-- Source excerpt --
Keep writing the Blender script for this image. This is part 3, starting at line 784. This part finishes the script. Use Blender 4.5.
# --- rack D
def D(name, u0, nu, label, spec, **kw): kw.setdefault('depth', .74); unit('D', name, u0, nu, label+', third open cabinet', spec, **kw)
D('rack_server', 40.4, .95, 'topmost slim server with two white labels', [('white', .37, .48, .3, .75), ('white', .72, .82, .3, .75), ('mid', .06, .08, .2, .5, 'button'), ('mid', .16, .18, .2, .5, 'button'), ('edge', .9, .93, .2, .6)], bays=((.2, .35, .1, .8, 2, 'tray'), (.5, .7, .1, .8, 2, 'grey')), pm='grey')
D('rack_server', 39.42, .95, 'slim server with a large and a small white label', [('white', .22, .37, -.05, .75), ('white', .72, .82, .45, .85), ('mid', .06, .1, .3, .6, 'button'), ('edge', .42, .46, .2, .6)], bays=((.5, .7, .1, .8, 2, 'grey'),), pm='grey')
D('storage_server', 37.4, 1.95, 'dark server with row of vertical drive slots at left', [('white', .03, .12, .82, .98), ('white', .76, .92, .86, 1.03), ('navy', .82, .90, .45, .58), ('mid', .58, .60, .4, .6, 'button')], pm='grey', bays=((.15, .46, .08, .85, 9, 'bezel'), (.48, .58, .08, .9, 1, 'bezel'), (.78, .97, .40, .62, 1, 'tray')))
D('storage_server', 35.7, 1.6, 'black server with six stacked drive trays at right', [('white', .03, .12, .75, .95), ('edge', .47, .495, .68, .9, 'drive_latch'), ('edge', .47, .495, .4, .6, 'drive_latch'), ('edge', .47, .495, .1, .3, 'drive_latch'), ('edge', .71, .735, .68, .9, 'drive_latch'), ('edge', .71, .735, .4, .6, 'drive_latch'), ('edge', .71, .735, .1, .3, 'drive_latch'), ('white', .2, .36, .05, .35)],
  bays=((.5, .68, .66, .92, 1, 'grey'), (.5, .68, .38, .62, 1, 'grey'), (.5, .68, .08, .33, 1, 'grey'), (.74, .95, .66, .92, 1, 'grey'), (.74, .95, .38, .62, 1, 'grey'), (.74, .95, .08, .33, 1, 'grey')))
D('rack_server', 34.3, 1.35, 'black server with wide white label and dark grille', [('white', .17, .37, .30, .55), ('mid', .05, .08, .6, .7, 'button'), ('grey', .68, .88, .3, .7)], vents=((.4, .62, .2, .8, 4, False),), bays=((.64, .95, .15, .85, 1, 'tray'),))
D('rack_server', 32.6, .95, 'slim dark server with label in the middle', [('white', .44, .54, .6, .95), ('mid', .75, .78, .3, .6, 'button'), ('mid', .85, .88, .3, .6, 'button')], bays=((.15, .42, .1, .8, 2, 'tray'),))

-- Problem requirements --
Give every line of the material again, exactly as it reads.

-- The response --
Keep writing the Blender script for this image. This is part 3, starting at line 784. This part finishes the script. Use Blender 4.5.
# --- rack D
def D(name, u0, nu, label, spec, **kw): kw.setdefault('depth', .74); unit('D', name, u0, nu, label+', third open cabinet', spec, **kw)
D('rack_server', 40.4, .95, 'topmost slim server with two white labels', [('white', .37, .48, .3, .75), ('white', .72, .82, .3, .75), ('mid', .06, .08, .2, .5, 'button'), ('mid', .16, .18, .2, .5, 'button'), ('edge', .9, .93, .2, .6)], bays=((.2, .35, .1, .8, 2, 'tray'), (.5, .7, .1, .8, 2, 'grey')), pm='grey')
D('rack_server', 39.42, .95, 'slim server with a large and a small white label', [('white', .22, .37, -.05, .75), ('white', .72, .82, .45, .85), ('mid', .06, .1, .3, .6, 'button'), ('edge', .42, .46, .2, .6)], bays=((.5, .7, .1, .8, 2, 'grey'),), pm='grey')
D('storage_server', 37.4, 1.95, 'dark server with row of vertical drive slots at left', [('white', .03, .12, .82, .98), ('white', .76, .92, .86, 1.03), ('navy', .82, .90, .45, .58), ('mid', .58, .60, .4, .6, 'button')], pm='grey', bays=((.15, .46, .08, .85, 9, 'bezel'), (.48, .58, .08, .9, 1, 'bezel'), (.78, .97, .40, .62, 1, 'tray')))
D('storage_server', 35.7, 1.6, 'black server with six stacked drive trays at right', [('white', .03, .12, .75, .95), ('edge', .47, .495, .68, .9, 'drive_latch'), ('edge', .47, .495, .4, .6, 'drive_latch'), ('edge', .47, .495, .1, .3, 'drive_latch'), ('edge', .71, .735, .68, .9, 'drive_latch'), ('edge', .71, .735, .4, .6, 'drive_latch'), ('edge', .71, .735, .1, .3, 'drive_latch'), ('white', .2, .36, .05, .35)],
  bays=((.5, .68, .66, .92, 1, 'grey'), (.5, .68, .38, .62, 1, 'grey'), (.5, .68, .08, .33, 1, 'grey'), (.74, .95, .66, .92, 1, 'grey'), (.74, .95, .38, .62, 1, 'grey'), (.74, .95, .08, .33, 1, 'grey')))
D('rack_server', 34.3, 1.35, 'black server with wide white label and dark grille', [('white', .17, .37, .30, .55), ('mid', .05, .08, .6, .7, 'button'), ('grey', .68, .88, .3, .7)], vents=((.4, .62, .2, .8, 4, False),), bays=((.64, .95, .15, .85, 1, 'tray'),))
D('rack_server', 32.6, .95, 'slim dark server with label in the middle', [('white', .44, .54, .6, .95), ('mid', .75, .78, .3, .6, 'button'), ('mid', .85, .88, .3, .6, 'button')], bays=((.15, .42, .1, .8, 2, 'tray'),))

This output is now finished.